Generate Organization-wide Understanding with Cross Discipline Causal Loop Diagramming - Chris Lucian

Generate Organization-wide Understanding with Cross Discipline Causal Loop Diagramming - Chris Lucian

Generate Organization-wide Understanding with Cross Discipline Causal Loop Diagramming - Chris Lucian
224 people attending

Do you find your organization misses opportunities because of cross functional misunderstandings?

This workshop addresses the growing reliance on specialists and knowledge silos in organizations, which often leads to communication breakdowns and can be detrimental to successful strategies. By utilizing insights from the book "5th Discipline" and the technique of Causal Loop Diagramming, the workshop aims to preemptively solve these issues. Participants will engage in drawing and comparing causal loop diagrams at their tables, fostering new insights and receiving feedback. This workshop is particularly beneficial for cross-functional colleagues, but individual participants will also find it valuable. It offers a deep dive into understanding complex adaptive systems within organizations, highlighting cause and effect patterns that improve the performance of typically separately managed systems. By identifying and addressing second order effects, the workshop aims to alleviate the pain and confusion arising from these interactions.

This is for any experience level. This can be helpful as a retro or a organizational strategy tool.

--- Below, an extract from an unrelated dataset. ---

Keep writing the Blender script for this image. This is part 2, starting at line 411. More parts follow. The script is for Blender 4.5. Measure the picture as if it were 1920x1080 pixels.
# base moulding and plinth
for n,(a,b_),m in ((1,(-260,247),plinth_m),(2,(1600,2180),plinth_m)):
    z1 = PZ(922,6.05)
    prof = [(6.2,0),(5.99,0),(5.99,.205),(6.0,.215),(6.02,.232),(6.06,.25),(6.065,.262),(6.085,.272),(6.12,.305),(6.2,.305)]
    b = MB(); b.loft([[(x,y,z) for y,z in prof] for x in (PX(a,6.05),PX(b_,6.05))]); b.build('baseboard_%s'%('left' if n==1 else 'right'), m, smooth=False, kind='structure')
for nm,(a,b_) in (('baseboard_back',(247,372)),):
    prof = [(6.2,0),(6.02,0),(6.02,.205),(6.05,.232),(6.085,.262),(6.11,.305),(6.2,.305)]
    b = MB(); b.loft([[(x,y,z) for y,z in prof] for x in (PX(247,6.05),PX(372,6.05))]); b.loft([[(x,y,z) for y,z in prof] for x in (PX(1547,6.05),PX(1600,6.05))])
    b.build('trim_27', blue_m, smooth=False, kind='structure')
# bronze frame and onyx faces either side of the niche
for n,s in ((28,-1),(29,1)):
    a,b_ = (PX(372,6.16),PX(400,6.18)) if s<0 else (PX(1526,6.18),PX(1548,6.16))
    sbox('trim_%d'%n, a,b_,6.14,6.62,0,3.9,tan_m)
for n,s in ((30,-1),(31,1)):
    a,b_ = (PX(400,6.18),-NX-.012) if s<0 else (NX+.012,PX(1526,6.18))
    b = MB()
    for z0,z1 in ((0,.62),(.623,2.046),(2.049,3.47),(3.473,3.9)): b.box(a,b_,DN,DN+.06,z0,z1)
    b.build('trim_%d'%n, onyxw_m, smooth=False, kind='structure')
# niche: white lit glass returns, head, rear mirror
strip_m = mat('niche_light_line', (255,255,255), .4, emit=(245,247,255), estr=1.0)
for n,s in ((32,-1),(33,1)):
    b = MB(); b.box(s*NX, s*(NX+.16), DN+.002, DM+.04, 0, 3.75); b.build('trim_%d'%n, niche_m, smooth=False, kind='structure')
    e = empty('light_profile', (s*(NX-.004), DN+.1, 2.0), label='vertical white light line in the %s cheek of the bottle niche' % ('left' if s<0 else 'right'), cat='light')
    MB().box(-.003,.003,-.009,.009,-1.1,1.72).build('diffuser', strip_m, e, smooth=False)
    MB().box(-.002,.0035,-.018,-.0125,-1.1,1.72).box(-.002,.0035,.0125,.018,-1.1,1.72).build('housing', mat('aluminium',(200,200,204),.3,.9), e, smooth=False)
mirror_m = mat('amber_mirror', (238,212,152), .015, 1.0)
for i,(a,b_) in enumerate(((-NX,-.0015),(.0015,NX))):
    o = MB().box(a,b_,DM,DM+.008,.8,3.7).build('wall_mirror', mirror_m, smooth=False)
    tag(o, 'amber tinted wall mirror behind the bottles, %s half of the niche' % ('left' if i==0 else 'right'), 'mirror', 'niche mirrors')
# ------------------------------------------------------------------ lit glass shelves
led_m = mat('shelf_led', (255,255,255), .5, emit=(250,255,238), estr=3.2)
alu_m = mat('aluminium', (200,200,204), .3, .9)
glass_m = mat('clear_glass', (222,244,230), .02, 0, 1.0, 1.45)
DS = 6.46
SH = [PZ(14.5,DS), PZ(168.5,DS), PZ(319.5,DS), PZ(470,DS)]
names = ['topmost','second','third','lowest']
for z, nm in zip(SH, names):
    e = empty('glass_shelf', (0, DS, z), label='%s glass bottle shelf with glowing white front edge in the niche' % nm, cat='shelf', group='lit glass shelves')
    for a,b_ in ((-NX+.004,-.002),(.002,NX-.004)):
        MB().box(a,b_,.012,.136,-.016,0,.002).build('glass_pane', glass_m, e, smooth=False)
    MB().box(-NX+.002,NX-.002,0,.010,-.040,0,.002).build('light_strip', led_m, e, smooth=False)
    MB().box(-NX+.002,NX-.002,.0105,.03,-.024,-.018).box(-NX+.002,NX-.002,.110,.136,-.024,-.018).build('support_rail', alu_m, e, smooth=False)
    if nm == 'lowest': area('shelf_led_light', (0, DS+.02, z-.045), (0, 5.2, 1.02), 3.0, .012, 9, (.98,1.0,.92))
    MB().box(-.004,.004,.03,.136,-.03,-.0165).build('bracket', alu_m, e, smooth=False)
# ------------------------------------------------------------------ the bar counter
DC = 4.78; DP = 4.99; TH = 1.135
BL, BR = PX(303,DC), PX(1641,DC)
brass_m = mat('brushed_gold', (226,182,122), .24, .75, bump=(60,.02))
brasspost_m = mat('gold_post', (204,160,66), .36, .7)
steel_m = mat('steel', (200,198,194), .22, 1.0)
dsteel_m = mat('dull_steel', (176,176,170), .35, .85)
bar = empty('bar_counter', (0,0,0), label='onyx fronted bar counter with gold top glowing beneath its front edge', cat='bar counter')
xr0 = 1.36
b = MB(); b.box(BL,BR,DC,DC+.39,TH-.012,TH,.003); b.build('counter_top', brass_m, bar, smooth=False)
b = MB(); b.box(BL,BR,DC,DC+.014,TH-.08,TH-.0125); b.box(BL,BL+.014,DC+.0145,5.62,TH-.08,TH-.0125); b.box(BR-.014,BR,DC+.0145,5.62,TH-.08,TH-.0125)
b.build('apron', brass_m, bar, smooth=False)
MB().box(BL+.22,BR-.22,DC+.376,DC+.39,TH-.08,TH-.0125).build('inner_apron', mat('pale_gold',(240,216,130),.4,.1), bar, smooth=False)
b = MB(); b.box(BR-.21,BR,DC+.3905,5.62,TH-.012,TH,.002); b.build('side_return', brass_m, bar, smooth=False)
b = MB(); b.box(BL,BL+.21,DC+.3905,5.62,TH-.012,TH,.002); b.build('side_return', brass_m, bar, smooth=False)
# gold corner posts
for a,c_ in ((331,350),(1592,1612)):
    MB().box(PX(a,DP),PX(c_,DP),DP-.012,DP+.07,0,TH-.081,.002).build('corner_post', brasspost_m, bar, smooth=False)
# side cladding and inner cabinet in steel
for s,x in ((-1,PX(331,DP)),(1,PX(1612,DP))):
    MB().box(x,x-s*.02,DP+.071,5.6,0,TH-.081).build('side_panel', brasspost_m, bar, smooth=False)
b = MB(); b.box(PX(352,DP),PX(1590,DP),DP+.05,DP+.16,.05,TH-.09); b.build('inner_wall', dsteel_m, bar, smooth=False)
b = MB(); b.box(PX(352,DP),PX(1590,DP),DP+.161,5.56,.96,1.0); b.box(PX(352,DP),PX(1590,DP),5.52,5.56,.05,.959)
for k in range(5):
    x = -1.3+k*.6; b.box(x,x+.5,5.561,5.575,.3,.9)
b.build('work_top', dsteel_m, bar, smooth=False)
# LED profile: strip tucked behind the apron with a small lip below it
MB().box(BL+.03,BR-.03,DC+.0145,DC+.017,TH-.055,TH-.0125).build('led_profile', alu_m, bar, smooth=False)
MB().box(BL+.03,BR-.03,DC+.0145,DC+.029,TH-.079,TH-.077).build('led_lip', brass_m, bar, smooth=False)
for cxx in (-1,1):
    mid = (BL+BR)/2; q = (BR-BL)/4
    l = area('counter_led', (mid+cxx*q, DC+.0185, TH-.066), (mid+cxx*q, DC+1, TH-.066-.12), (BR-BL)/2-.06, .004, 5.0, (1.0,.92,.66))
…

Come alone or with your colleagues! This workshop can be done as a single individual or as a group if you attend with coworkers.

So who is Chris Lucian?

I'm Chris Lucian, the director of software development at Hunter Industries, a founder of mob programming, co-host of the Mob Mentality show and international keynote speaker. I am passionate about the advancement of software craftsmanship and machine learning. I seek the continuous improvement of myself, my family, my company, and my community. I believe that we can explore the unexplored potential in all things when looking at our processes with automation and creativity in mind. Growing up I learned a lot about both the important of Psychological Safety and what it can look like when it does not exist. I was fortunate enough to go to a project based middle school where I learned the importance of public speaking, research, technology and delivering my work quickly and frequently. I worked full time when going to university for both my masters and bachelors and in doing so I learned the importance of time management and deliberate deep work. In my career I have found that all of these skills are important to be effective. When I'm have a moment of free time, I spend it gaming or reading sci-fi and fantasy.